> **Task instructions**:
Can the data below be echoed back word for word?

> **Supplied material**:
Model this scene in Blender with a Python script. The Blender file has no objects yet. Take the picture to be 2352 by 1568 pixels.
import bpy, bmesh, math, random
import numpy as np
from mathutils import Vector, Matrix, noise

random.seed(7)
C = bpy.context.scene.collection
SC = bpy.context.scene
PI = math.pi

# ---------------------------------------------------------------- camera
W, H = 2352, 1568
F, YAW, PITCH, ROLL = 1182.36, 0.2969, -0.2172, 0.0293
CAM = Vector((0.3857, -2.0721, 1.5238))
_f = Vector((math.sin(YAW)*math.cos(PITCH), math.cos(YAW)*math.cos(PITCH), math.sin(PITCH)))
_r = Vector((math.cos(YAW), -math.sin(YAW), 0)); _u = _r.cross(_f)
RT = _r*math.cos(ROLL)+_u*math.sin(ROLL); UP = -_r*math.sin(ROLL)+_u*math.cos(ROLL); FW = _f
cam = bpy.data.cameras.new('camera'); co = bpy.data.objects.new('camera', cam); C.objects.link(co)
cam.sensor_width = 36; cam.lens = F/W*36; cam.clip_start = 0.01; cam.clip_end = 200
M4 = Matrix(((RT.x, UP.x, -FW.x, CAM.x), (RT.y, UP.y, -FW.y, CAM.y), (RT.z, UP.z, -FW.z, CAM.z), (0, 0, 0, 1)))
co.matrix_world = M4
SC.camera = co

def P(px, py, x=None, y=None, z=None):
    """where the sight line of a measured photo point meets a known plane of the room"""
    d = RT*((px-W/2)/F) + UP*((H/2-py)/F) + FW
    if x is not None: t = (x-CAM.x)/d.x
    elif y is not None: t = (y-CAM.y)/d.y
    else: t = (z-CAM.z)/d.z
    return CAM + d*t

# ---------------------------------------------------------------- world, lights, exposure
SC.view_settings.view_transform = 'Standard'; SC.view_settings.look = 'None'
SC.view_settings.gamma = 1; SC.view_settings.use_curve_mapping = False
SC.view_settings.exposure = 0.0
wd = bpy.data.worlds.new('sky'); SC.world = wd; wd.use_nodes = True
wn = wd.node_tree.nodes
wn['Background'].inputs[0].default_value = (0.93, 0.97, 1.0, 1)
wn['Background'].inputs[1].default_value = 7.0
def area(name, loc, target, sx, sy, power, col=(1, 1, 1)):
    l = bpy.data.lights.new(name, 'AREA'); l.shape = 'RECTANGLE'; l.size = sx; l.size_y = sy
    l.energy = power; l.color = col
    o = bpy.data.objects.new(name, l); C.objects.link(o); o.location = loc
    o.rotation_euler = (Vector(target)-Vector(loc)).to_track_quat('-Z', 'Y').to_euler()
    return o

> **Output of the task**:
Model this scene in Blender with a Python script. The Blender file has no objects yet. Take the picture to be 2352 by 1568 pixels.
import bpy, bmesh, math, random
import numpy as np
from mathutils import Vector, Matrix, noise

random.seed(7)
C = bpy.context.scene.collection
SC = bpy.context.scene
PI = math.pi

# ---------------------------------------------------------------- camera
W, H = 2352, 1568
F, YAW, PITCH, ROLL = 1182.36, 0.2969, -0.2172, 0.0293
CAM = Vector((0.3857, -2.0721, 1.5238))
_f = Vector((math.sin(YAW)*math.cos(PITCH), math.cos(YAW)*math.cos(PITCH), math.sin(PITCH)))
_r = Vector((math.cos(YAW), -math.sin(YAW), 0)); _u = _r.cross(_f)
RT = _r*math.cos(ROLL)+_u*math.sin(ROLL); UP = -_r*math.sin(ROLL)+_u*math.cos(ROLL); FW = _f
cam = bpy.data.cameras.new('camera'); co = bpy.data.objects.new('camera', cam); C.objects.link(co)
cam.sensor_width = 36; cam.lens = F/W*36; cam.clip_start = 0.01; cam.clip_end = 200
M4 = Matrix(((RT.x, UP.x, -FW.x, CAM.x), (RT.y, UP.y, -FW.y, CAM.y), (RT.z, UP.z, -FW.z, CAM.z), (0, 0, 0, 1)))
co.matrix_world = M4
SC.camera = co

def P(px, py, x=None, y=None, z=None):
    """where the sight line of a measured photo point meets a known plane of the room"""
    d = RT*((px-W/2)/F) + UP*((H/2-py)/F) + FW
    if x is not None: t = (x-CAM.x)/d.x
    elif y is not None: t = (y-CAM.y)/d.y
    else: t = (z-CAM.z)/d.z
    return CAM + d*t

# ---------------------------------------------------------------- world, lights, exposure
SC.view_settings.view_transform = 'Standard'; SC.view_settings.look = 'None'
SC.view_settings.gamma = 1; SC.view_settings.use_curve_mapping = False
SC.view_settings.exposure = 0.0
wd = bpy.data.worlds.new('sky'); SC.world = wd; wd.use_nodes = True
wn = wd.node_tree.nodes
wn['Background'].inputs[0].default_value = (0.93, 0.97, 1.0, 1)
wn['Background'].inputs[1].default_value = 7.0
def area(name, loc, target, sx, sy, power, col=(1, 1, 1)):
    l = bpy.data.lights.new(name, 'AREA'); l.shape = 'RECTANGLE'; l.size = sx; l.size_y = sy
    l.energy = power; l.color = col
    o = bpy.data.objects.new(name, l); C.objects.link(o); o.location = loc
    o.rotation_euler = (Vector(target)-Vector(loc)).to_track_quat('-Z', 'Y').to_euler()
    return o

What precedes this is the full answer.